** What the exercise asks **
Going from the top of the data below, give again each line through the one containing "mb.build('bristles', M['bristle'], br)", both ends kept.

** Supplied information **
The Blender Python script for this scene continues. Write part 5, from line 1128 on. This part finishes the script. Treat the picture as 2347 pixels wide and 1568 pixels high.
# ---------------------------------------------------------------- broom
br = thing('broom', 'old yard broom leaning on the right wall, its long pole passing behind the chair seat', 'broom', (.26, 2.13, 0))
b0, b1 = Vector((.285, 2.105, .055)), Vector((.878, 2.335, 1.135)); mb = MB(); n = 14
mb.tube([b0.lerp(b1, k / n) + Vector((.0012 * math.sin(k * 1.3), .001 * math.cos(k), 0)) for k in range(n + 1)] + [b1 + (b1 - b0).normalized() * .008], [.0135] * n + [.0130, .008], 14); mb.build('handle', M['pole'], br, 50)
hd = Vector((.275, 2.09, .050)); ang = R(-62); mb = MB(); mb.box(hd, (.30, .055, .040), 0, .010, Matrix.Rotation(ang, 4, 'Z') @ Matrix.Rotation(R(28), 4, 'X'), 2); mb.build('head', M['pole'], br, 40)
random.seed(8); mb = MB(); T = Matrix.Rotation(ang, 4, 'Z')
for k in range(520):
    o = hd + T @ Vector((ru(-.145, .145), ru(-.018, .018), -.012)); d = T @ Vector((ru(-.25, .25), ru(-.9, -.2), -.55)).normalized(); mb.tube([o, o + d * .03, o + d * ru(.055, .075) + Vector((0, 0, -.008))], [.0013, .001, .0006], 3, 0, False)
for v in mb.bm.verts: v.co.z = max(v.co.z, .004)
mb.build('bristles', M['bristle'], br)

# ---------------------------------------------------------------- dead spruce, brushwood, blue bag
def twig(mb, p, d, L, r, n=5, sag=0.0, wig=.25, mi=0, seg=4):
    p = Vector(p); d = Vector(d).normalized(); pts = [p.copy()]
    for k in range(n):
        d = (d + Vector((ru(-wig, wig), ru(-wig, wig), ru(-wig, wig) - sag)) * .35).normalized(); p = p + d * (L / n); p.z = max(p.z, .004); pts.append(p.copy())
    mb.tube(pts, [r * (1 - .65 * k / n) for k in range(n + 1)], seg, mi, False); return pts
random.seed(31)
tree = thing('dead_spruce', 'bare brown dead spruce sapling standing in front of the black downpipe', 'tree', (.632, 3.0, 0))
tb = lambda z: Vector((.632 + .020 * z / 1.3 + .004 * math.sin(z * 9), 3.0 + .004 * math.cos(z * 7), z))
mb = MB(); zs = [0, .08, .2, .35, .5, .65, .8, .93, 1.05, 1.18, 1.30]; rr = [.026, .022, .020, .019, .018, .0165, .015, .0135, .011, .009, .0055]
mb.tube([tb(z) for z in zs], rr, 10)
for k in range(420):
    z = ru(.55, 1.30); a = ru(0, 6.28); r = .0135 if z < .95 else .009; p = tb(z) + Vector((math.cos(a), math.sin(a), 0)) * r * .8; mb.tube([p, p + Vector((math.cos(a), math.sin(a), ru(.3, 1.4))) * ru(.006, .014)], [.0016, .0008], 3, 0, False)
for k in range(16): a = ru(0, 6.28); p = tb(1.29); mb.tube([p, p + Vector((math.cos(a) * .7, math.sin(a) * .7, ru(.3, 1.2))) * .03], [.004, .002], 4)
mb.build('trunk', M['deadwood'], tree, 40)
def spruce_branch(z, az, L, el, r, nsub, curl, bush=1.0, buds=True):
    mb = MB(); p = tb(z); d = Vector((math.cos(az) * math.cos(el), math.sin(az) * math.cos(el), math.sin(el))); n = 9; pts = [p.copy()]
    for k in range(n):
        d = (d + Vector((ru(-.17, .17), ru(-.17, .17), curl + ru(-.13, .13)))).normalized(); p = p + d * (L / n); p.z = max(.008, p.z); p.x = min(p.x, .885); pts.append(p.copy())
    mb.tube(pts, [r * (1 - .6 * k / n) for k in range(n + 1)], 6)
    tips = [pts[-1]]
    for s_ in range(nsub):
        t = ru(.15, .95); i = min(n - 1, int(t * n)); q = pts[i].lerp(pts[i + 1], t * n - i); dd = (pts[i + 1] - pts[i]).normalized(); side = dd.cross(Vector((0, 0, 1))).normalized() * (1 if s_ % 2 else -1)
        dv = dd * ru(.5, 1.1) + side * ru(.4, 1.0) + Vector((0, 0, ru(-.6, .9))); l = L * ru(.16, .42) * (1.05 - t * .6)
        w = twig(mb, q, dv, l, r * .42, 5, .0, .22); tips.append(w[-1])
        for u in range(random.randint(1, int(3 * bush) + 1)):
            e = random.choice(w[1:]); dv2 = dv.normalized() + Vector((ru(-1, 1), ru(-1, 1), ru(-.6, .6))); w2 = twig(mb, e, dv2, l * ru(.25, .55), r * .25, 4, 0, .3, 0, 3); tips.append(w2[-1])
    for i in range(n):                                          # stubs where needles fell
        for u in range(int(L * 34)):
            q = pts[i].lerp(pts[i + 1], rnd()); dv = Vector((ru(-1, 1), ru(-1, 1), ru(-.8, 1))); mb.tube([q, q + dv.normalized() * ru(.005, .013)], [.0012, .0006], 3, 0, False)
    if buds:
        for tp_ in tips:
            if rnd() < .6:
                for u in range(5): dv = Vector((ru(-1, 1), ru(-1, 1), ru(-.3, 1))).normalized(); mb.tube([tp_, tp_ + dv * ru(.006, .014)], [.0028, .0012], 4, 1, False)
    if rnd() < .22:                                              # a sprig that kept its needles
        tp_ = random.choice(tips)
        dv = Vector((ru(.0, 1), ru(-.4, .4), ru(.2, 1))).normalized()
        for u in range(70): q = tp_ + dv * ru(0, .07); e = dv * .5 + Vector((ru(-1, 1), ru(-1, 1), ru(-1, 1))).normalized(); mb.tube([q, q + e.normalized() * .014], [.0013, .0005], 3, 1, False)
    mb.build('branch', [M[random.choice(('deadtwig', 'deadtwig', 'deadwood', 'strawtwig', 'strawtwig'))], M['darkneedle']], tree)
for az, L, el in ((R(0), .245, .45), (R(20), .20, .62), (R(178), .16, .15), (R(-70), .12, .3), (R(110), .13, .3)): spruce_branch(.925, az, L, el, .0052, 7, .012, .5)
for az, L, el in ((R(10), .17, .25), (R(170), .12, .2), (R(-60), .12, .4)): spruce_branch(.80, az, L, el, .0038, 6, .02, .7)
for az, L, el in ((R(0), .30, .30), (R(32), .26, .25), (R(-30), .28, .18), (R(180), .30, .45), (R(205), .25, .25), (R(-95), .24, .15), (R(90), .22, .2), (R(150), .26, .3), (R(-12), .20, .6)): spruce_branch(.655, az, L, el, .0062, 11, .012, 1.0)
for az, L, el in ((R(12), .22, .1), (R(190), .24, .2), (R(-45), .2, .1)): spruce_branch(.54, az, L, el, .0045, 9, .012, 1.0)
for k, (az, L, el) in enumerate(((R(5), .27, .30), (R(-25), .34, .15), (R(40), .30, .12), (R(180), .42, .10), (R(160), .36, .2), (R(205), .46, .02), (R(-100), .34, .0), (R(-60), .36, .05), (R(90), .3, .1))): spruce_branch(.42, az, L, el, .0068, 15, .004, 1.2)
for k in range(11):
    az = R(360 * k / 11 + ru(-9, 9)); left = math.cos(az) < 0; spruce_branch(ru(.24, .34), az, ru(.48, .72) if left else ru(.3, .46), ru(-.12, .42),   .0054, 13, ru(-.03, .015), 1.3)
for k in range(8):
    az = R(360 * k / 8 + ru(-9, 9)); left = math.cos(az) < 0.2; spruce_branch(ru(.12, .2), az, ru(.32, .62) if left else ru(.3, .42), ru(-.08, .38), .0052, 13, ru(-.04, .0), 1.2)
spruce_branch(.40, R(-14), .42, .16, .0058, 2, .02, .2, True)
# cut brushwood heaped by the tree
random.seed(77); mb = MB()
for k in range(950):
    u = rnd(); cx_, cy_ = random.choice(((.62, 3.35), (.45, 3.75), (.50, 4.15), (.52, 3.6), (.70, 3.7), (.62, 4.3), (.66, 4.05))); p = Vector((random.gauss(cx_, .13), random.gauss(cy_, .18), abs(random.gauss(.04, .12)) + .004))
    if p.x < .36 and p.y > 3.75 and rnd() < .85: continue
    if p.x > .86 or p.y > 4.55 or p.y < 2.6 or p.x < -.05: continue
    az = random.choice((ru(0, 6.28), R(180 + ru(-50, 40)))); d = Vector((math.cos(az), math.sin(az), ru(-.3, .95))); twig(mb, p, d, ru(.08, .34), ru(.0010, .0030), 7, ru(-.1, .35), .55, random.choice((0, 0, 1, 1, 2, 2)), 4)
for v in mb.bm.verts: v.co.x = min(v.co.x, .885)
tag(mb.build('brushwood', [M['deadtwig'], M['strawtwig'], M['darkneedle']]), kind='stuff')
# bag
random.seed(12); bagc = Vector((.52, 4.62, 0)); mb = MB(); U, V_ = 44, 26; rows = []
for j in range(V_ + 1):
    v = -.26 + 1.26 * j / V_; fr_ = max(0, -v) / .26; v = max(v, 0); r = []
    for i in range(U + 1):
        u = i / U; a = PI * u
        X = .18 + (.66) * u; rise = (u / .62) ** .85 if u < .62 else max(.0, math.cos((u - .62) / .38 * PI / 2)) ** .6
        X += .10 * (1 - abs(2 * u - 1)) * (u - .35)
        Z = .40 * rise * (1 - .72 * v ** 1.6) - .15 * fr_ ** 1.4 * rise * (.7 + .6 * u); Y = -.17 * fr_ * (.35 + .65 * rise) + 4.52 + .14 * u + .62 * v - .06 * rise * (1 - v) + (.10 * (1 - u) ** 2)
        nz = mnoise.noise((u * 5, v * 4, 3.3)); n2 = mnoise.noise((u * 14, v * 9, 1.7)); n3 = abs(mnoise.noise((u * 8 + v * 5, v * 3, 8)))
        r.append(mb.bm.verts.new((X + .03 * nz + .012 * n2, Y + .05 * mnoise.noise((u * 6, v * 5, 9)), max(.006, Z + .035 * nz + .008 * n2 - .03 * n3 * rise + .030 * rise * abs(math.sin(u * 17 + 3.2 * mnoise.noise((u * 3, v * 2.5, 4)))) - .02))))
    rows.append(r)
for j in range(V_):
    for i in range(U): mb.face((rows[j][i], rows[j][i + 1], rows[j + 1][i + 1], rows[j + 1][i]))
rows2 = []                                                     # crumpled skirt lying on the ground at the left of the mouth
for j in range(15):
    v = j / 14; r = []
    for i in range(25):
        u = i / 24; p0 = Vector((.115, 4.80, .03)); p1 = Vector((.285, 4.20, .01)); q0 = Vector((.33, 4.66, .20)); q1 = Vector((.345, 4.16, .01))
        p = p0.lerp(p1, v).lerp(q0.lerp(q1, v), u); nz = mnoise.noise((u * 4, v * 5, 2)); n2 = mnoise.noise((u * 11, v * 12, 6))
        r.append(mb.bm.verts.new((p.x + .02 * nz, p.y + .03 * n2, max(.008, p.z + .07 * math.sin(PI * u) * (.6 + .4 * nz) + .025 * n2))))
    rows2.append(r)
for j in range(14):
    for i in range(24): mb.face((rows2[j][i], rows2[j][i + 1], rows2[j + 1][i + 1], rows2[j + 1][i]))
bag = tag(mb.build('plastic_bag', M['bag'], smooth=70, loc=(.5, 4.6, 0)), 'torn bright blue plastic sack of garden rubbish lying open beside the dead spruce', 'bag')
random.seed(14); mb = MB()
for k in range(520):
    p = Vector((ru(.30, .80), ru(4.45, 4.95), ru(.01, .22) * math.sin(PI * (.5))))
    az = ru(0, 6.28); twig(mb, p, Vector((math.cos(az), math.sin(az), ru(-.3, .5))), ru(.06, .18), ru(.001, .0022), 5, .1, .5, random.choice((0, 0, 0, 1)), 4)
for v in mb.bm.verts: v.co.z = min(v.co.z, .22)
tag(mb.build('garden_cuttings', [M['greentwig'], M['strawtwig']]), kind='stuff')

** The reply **
The Blender Python script for this scene continues. Write part 5, from line 1128 on. This part finishes the script. Treat the picture as 2347 pixels wide and 1568 pixels high.
# ---------------------------------------------------------------- broom
br = thing('broom', 'old yard broom leaning on the right wall, its long pole passing behind the chair seat', 'broom', (.26, 2.13, 0))
b0, b1 = Vector((.285, 2.105, .055)), Vector((.878, 2.335, 1.135)); mb = MB(); n = 14
mb.tube([b0.lerp(b1, k / n) + Vector((.0012 * math.sin(k * 1.3), .001 * math.cos(k), 0)) for k in range(n + 1)] + [b1 + (b1 - b0).normalized() * .008], [.0135] * n + [.0130, .008], 14); mb.build('handle', M['pole'], br, 50)
hd = Vector((.275, 2.09, .050)); ang = R(-62); mb = MB(); mb.box(hd, (.30, .055, .040), 0, .010, Matrix.Rotation(ang, 4, 'Z') @ Matrix.Rotation(R(28), 4, 'X'), 2); mb.build('head', M['pole'], br, 40)
random.seed(8); mb = MB(); T = Matrix.Rotation(ang, 4, 'Z')
for k in range(520):
    o = hd + T @ Vector((ru(-.145, .145), ru(-.018, .018), -.012)); d = T @ Vector((ru(-.25, .25), ru(-.9, -.2), -.55)).normalized(); mb.tube([o, o + d * .03, o + d * ru(.055, .075) + Vector((0, 0, -.008))], [.0013, .001, .0006], 3, 0, False)
for v in mb.bm.verts: v.co.z = max(v.co.z, .004)
mb.build('bristles', M['bristle'], br)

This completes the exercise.